I can’t say I felt the mortal shivers here that often descend when I hear those words. Ms. Hynes — the imaginative director who introduced New York to the macabre mind of Martin McDonagh with “The Beauty Queen of Leenane” in 1998 — has presented one of the most accessible, and enjoyable, “Godots” on record. It’s lively and sensibly silly enough to take a child to, at least for its first act.

For more mature minds, if such there be, this production has the virtues of uniformity of style, which is less common in Beckett interpretations than it should be, and gleaming clarity of expression. Every one of the jokes, in all their fugue-like repetition, lands solidly. And lines to which I’ve never paid much attention before stand out in illuminated relief, as when Gogo observes, “Everything oozes. It’s never the same pus from one minute to the next.”

What you may find yourself missing is the deeply touching familiarity of Gogo and Didi’s relationship, a portrait of marriage of sorts, in which interdependence is mixed with impatience and irritability. In more naturalistic interpretations — such as that provided by Ian McKellen and Patrick Stewart in Sean Mathias’s 2013 Broadway revival — those eternally linked pals give affecting resonance to the idea of being with someone you can neither live with nor live without.

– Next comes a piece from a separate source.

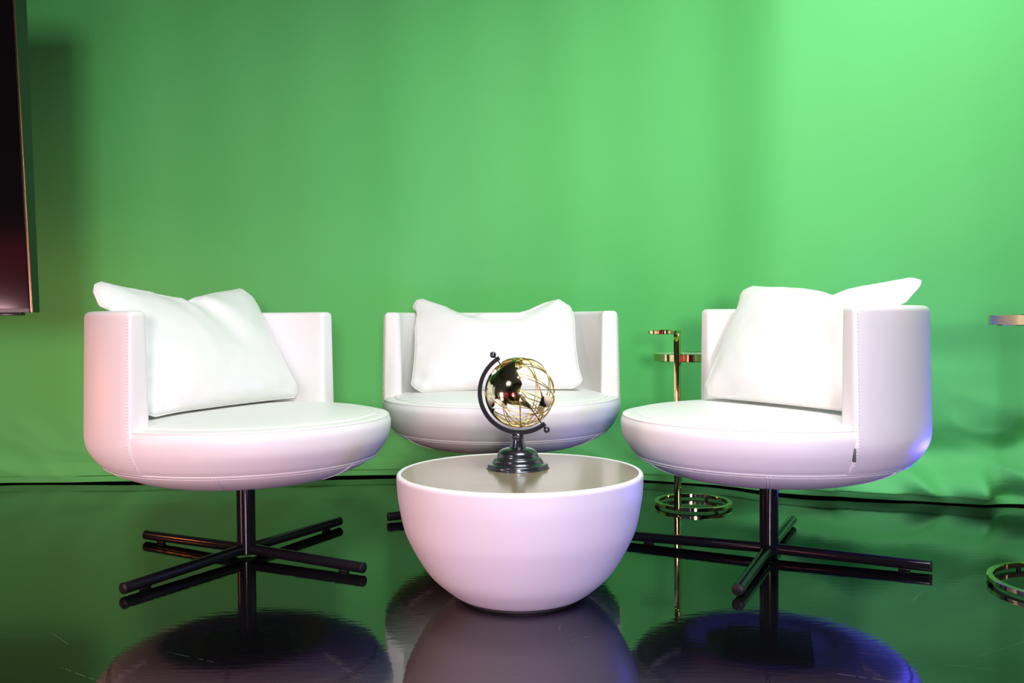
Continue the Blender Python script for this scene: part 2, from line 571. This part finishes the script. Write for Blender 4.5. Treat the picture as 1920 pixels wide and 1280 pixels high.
# ------------------------------------------------------------------ back cushions
def make_pillow(w, h, th, seed, sag, notch_u, ears, fold, broad=0):
    """closed pillow in the xz plane (x across, z up, +y... front is -y); sag pulls the middle of the top edge down"""
    bm = bmesh.new()
    n, m = 64, 48
    def outline(u, v):
        # u, v in [-1, 1]; sides bow in a little between the corners
        x = u * w / 2 * (1 - .045 * (1 - v * v))
        z = v * h / 2 * (1 - (.05 if v > 0 else .012) * (1 - u * u))
        if v > 0:
            k = v ** 2.2
            if broad:
                z -= sag * k * math.exp(-((u - notch_u) / broad) ** 4)
            else:
                z -= sag * k * math.exp(-((u - notch_u) / .42) ** 2)
                z -= .5 * sag * k * math.exp(-((u - notch_u) / .10) ** 2)
        # round the corners slightly
        c = max(0, abs(u) - .86) / .14 * max(0, abs(v) - .82) / .18
        x -= math.copysign(.018 * c, u)
        z -= math.copysign(.018 * c, v)
        for (cu, cv, ex, ez) in ears:
            g = math.exp(-(((u - cu) / .22) ** 2 + ((v - cv) / .28) ** 2))
            x += ex * g
            z += ez * g
        return x, z
    def thick(u, v):
        a = max(0, 1 - abs(u) ** 2.6) ** .55
        b = max(0, 1 - abs(v) ** 2.4) ** .55
        return a * b
    grids = []
    for side in (-1, 1):
        g = []
        for j in range(m + 1):
            row = []
            v = math.sin(PI / 2 * (-1 + 2 * j / m)) * .5 + (-1 + 2 * j / m) * .5
            for i in range(n + 1):
                u = math.sin(PI / 2 * (-1 + 2 * i / n)) * .5 + (-1 + 2 * i / n) * .5
                edge = i in (0, n) or j in (0, m)
                if edge and side == 1:
                    row.append(grids[0][j][i])
                    continue
                x, z = outline(u, v)
                t = thick(u, v)
                y = side * th / 2 * t
                if not edge:
                    f = 0
                    for (u0, v0, u1, v1, wd, dep) in fold:
                        du, dv = u1 - u0, v1 - v0
                        l2 = du * du + dv * dv
                        s = ((u - u0) * du + (v - v0) * dv) / l2
                        sc = min(max(s, 0), 1)
                        d = math.hypot(u - u0 - sc * du, v - v0 - sc * dv)
                        fade = 1 - .75 * sc
                        f += dep * fade * (math.exp(-(d / (wd * (1 + 1.2 * sc))) ** 2))
                    f += .004 * noise.noise(Vector((u * 2.2 + seed, v * 2.2, side)))
                    f += .0022 * noise.noise(Vector((u * 6 + seed, v * 4.5, side + 4)))
                    # puckers along the edges
                    ed = max(abs(u), abs(v))
                    f += .0035 * sstep(.72, .97, ed) * noise.noise(Vector((u * 11 + seed, v * 11, 9)))
                    y += side * f * min(1, t * 2.5)
                row.append(bm.verts.new((x, y, z)))
            g.append(row)
        grids.append(g)
    for si, g in enumerate(grids):
        for j in range(m):
            for i in range(n):
                q = (g[j][i], g[j][i + 1], g[j + 1][i + 1], g[j + 1][i])
                bm.faces.new(q if si == 0 else q[::-1])
    edge = [grids[0][0][i].co.copy() for i in range(n + 1)] + [grids[0][j][n].co.copy() for j in range(1, m + 1)] + \
           [grids[0][m][i].co.copy() for i in range(n - 1, -1, -1)] + [grids[0][j][0].co.copy() for j in range(m - 1, 0, -1)]
    return bm, edge
def place_pillow(label, chair, fwd_bot, fwd_top, lat, zb, zt, w, h, th, yaw, roll, **kw):
    bm, edge = make_pillow(w, h, th, **kw)
    cx, cy, face = chair.location.x, chair.location.y, chair.rotation_euler.z
    # local pillow -y looks along the chair's forward direction
    tilt = math.atan2(fwd_bot - fwd_top, zt - zb)
    fm = (fwd_bot + fwd_top) / 2
    px = cx + fm * math.cos(face) - lat * math.sin(face)
    py = cy + fm * math.sin(face) + lat * math.cos(face)
    MW = Matrix.Translation((px, py, (zb + zt) / 2)) @ Matrix.Rotation(face + PI / 2 + yaw, 4, 'Z') @ Matrix.Rotation(-tilt, 4, 'X') @ Matrix.Rotation(roll, 4, 'Y')
    MI = MW.inverted()
    def press(co, m):
        # the soft cushion yields where it meets the back and the seat
        p = MW @ co
        dx, dy = p.x - cx, p.y - cy
        r = math.hypot(dx, dy)
        lim = .347 + (.10 * sstep(ZT - .006, ZT + .05, p.z)) - m
        if r > lim:
            k = (lim + (r - lim) * .06 * sstep(ZT - .02, ZT + .05, p.z)) / r
            p.x, p.y = cx + dx * k, cy + dy * k
        floor_z = ZR + .0275 - .012 * (min(r, .38) / .38) ** 2 + m
        if p.z < floor_z:
            p.z = floor_z + (p.z - floor_z) * .02
        return MI @ p
    for v in bm.verts:
        v.co = press(v.co, 0)
    edge = [press(e, .0016) for e in edge]
    o = link_mesh('back_cushion', bm, M_pillow)
    o.matrix_world = MW
    o['label'] = label
    o['category'] = 'cushion'
    o['group'] = 'white back cushions on the armchairs'
    b2 = bmesh.new()
    add_tube(b2, edge, .0022, 6, closed=True)
    link_mesh('seam', b2, M_pillow, o)
    return o
place_pillow('plump white cushion with a notched top edge, leaning in the left armchair', chairL, -.045, -.265, .008, .426, .802, .645, .405, .14, 0, 0,
             seed=1.3, sag=.030, notch_u=-.02, ears=[(-1, 1, .004, .016), (1, 1, -.012, .010), (1, -1, .004, -.002), (-1, -1, -.02, -.008)],
             fold=[(-.02, .98, .34, -.15, .09, -.032), (-.28, .9, .10, .05, .12, -.014), (-.1, .9, .05, .3, .07, .010), (-.75, -.9, -.95, -.4, .06, -.008), (.35, .95, .6, .55, .10, -.008), (-.6, .9, -.2, .5, .12, -.008)])
place_pillow('slouched white cushion with a sunken top edge in the middle armchair', chairM, .02, -.190, -.022, .428, .755, .615, .378, .135, 0, R(-1.3),
             seed=5.1, sag=.058, notch_u=-.02, broad=.52, ears=[(-1, 1, -.004, .034), (1, 1, -.030, .010), (1, -1, .008, 0)],
             fold=[(-.45, .95, .05, .45, .08, -.018), (.62, .95, .15, .42, .10, -.018), (-.1, .80, .4, .80, .10, .010), (.0, .6, .5, .62, .10, -.010), (-.9, -.75, -1, -.5, .06, -.010)])
place_pillow('smooth white cushion with one raised corner, leaning in the right armchair', chairR, .025, -.205, 0, .426, .800, .615, .40, .14, R(16), 0,
             seed=9.7, sag=.020, notch_u=.20, ears=[(1, 1, .036, .012), (-1, 1, -.022, .006), (-1, -1, .014, 0), (.2, 1, 0, -.004)],
             fold=[(.22, .98, .30, .5, .09, -.014), (-.30, .97, -.3, .6, .07, -.006), (.84, .74, 1.0, .55, .05, -.014), (-.95, -.8, -.8, -.2, .08, -.006)])

# ------------------------------------------------------------------ bowl table
TX, TY, RT, ZTB = .0169, 2.2338, .3045, .3108
table = thing('bowl_coffee_table', 'round white bowl-shaped coffee table with a flat bronze top, centre front', 'table', (TX, TY, 0))
def make_bowl():
    bm = bmesh.new()
    prof = [(0, .006), (.10, .006), (.150, .0065)]
    side = smooth_prof([(.150, .0065), (.172, .017), (.2185, .057), (.247, .096), (.2745, .147), (.2885, .185), (.3005, .25), (.3038, .295), (.3036, .3035)], 6)
    lip = [(.3022, .3075), (.2990, .3100), (.2950, .3106), (.2922, .3092), (.2915, .3060), (.2915, .300), (0, .300)]
    add_lathe(bm, prof[:-1] + side + lip, 160)
    return bm
link_mesh('bowl_body', make_bowl(), M_lacquer, table, angle=50)
def make_top():
    bm = bmesh.new()
    add_lathe(bm, [(0, .3003), (.2905, .3003), (.2905, .3080), (.2895, .3088), (0, .3088)], 128)
    return bm
link_mesh('table_top', make_top(), M_top, table, angle=30)['label'] = 'satin bronze round top'
def make_plinth():
    bm = bmesh.new()
    add_lathe(bm, [(0, 0), (.149, 0), (.150, .001), (.150, .0056), (0, .0056)], 96)
    return bm
link_mesh('plinth', make_plinth(), M_plate, table, angle=30)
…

Still, for theatergoers new to Beckett, I can’t imagine a better introduction than this lucid and entertaining cartoon of a show. That its comic exaggeration can feel a bit distancing may be for the best, especially for newcomers, in this anxious era. The pain at the center of this study of human purposelessness can be hard to take for someone unprepared for the bright glare of Beckett’s unbounded bleakness.